John Lamb and Mike Montgomery have both pitched so well at times to have elicited praise so effusive that even I blushed, and the praise wasn’t for me. The unofficial title of best left-handed pitching prospect in the game has been used in reference to both, and that application seems to be warranted. Yes, Lamb certainly struggled after getting promoted to Double-A, but if memory serves me correctly, Lamb became the third-youngest player* in the Texas League this year when he was called up to join the Naturals. It also bears mentioning that his BABIP was .333 which certainly helped nudge his WHIP up to the unhealthy 1.515 it reached over his 33.0 innings of work.
* I believe the two younger players were Jordan Lyles and Martin Perez. Of course, the (Dis)Astros then saw fit to promote Jordan Lyles to AAA – Round Rock….

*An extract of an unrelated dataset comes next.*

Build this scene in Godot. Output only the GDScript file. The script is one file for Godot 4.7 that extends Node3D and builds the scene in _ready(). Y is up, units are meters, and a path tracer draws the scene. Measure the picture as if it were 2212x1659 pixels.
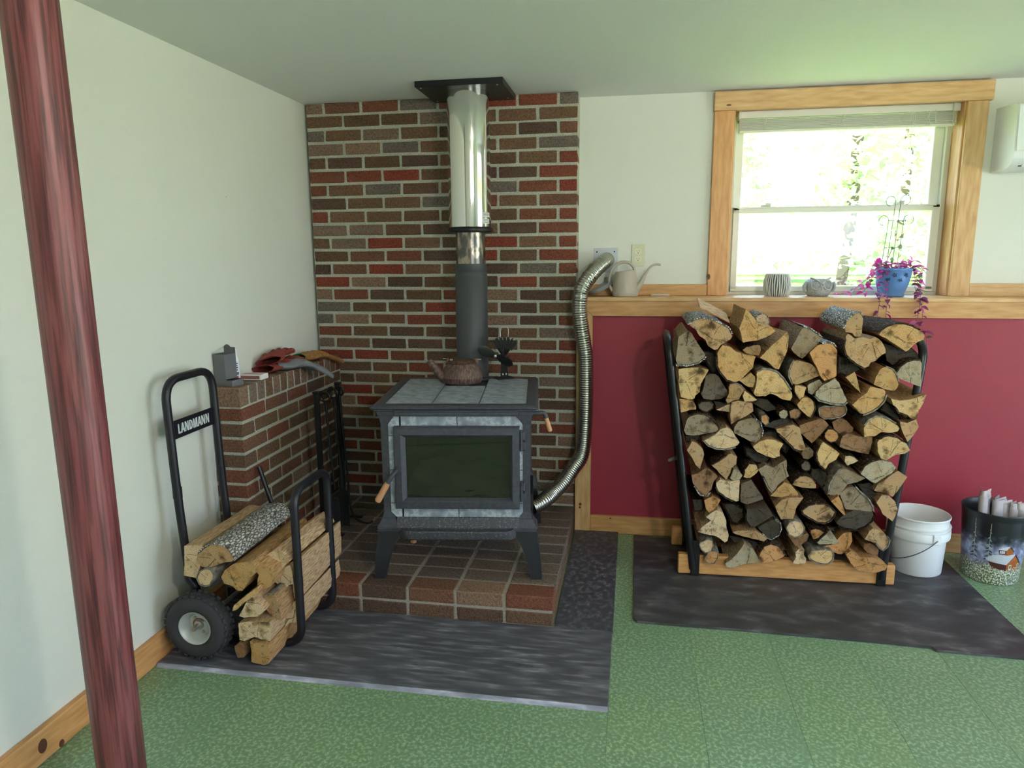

Then there’s Wil Myers, one of the few bright spots from last season. In very limited time after signing his much-above-slot contract shortly after being drafted only to have his contract put in the do not approve until the signing deadline bin by Bud Selig & Co., Myers exploded onto the scene, but having logged only 22 games between two rookie level teams, Royals fans had to be cautiously optimistic regarding the possible-catcher/probable-outfielder heading into 2010. Myers has proven that his 2009 was indicative of what was to come, as he tore up Burlington and Wilmington(!). The 19-year-old triple-slashed .315/.429/.506 between the two A levels of ball. Perhaps most impressive was the fact that he actually played better in Wilmington than he did in Burlington, posting a .346/.453/.512 slash line while playing half his home games in hitter’s hell. Sure, his home run totals dwindled a bit once reaching Delaware, but his 54 extra base hits in 128 games at each level as a 19-year-old is tantalizing, and the potential value of his bat is extraordinary regardless of where he ends up biding his time on the field.
With these big question marks have been re-punctuated as exclamation points, the fact that the struggles of Aaron Crow and the season-long absence of high-profile Cuban defector Noel Arguelles effectively knocked two of the Royals four Top 100 Prospects (as usual, according to Baseball America) out of the rankings, and the Royals still find themselves with five likely top 50 (conservative estimate here) prospects heading into 2011 has to been reassuring to even the most pessimistic of Royals fans.
Furthermore, no mention has been made of Chris Dwyer, the potential of Cheslor Cuthbert, the new fan favorite Tim Collins, and 2010 draftees Christian Colon and Brett Eibner. With the two highest levels of the Royals farm having been in the playoff hunt until the final days of the regular season and one of those teams looking to be the class of their league (by having said that, I’m sure the Naturals will be three-and-out), the talent has advanced to the higher levels of the farm system and should begin infusing the Major League roster with some legitimate prospects as early as this spring.
As Danny Duffy did his part to put to bed any residual worries I had and Eric Hosmer cranked yet another home run, it seems like the bright future is much closer than the standard carrot dangled at the end of a three-year-long stick that we have been perpetually teased by.